HARARE-JSE listed PPC which has a secondary listing on the ZSE and with interest spanning across across the sub Saharan region including Zimbabwe, has said it welcomes the liberalization of the exchange rate in Zimbabwe which it expects to yields lower inflation and reduce the prevalent forex premium in the market.
In an update on the Zim operation regarding the recent monetary policy measures which introduced market shaking measures such as a new currency and a floating exchange rate, the company said it has remained remained resilient despite the challenges in the operating environment experienced over the last 12 months.
In the statement the company said from its reported $63 million cash balance as at September 2018, 3 had already been shed off as a result of a debt settlement transaction done as at end of February.
The company said the forex market rate of 1:2.5 between the USD and the RTGS$ applies only to a portion of the $60 million amounting to between $30 million and $35 million while the remaining balances together with $16 in outstanding dividends and $5 million rights offer proceeds, qualifies as legacy debt due to PPC RSA which is awaiting repatriation.
According to the MPS all foreign liabilities or legacy debts and declared dividends, will be treated separately after registration of such transactions with the exchange control department of the RBZ.

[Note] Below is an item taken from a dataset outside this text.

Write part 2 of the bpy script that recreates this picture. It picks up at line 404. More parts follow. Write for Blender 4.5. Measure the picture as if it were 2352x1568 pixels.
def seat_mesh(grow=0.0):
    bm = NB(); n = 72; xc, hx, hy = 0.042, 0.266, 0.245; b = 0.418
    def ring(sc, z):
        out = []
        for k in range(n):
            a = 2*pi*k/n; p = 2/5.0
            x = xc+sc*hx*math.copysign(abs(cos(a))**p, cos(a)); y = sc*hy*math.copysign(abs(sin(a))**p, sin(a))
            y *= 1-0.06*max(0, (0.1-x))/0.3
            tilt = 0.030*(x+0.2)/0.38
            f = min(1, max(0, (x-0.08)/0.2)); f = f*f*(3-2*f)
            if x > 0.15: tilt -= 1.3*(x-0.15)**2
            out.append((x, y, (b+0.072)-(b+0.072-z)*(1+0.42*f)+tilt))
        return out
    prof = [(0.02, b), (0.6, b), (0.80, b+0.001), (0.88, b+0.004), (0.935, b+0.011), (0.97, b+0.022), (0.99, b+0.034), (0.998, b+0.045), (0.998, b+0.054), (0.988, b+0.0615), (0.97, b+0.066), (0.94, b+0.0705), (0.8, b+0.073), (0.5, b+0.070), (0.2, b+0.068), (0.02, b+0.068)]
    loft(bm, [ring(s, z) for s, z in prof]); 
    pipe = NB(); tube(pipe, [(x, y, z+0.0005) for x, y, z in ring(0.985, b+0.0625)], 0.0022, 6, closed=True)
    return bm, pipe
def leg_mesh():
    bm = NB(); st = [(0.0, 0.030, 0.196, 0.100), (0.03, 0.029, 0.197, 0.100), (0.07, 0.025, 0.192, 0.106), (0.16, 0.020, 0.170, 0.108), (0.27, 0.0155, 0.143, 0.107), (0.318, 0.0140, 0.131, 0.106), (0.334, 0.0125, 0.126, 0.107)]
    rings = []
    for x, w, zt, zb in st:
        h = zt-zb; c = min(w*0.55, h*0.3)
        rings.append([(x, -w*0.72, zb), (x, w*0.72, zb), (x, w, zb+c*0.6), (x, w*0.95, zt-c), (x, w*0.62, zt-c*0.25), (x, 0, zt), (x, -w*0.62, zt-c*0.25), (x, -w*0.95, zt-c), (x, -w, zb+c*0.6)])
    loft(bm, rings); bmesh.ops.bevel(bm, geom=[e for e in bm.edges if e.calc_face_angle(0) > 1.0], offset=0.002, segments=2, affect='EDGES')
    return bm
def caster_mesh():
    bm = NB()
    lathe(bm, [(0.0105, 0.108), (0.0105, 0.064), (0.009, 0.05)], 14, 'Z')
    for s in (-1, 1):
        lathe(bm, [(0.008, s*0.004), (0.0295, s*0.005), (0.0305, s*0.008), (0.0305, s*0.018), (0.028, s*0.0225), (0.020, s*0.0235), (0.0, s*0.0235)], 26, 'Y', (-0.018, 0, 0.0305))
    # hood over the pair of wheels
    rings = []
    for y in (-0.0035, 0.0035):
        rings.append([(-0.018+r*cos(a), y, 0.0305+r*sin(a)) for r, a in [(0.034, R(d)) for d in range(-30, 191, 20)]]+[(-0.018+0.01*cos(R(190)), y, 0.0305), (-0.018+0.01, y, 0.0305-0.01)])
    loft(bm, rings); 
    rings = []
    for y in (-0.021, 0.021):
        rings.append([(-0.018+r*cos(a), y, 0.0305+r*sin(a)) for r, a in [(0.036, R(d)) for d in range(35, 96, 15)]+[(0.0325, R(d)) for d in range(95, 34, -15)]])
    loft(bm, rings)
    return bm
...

Earlier in the year PPC reported that it is managing the Zim risk associated with repatriation and forex shortages through placement of dividends and other related cashflows in other investments such as bonds.
The company also said it was improving on the ratio of local input supplies to minimize the reliance on new capital injection from the Group. The Group had since rationed its exposure by inserting limits to the amount loaned to Zimbabwe.
In the latest statement PPC said its Zim unit continues to follow a rigorous approach to liquidity management and cash preservation as highlighted in our update on 5 February 2019.
Some of the initiatives include further improvement of local input sourcing to 90%, increasing exports to neighbouring countries, continuing with clinker imports from South Africa and shares purchases of PPC on the Zimbabwe Stock Exchange.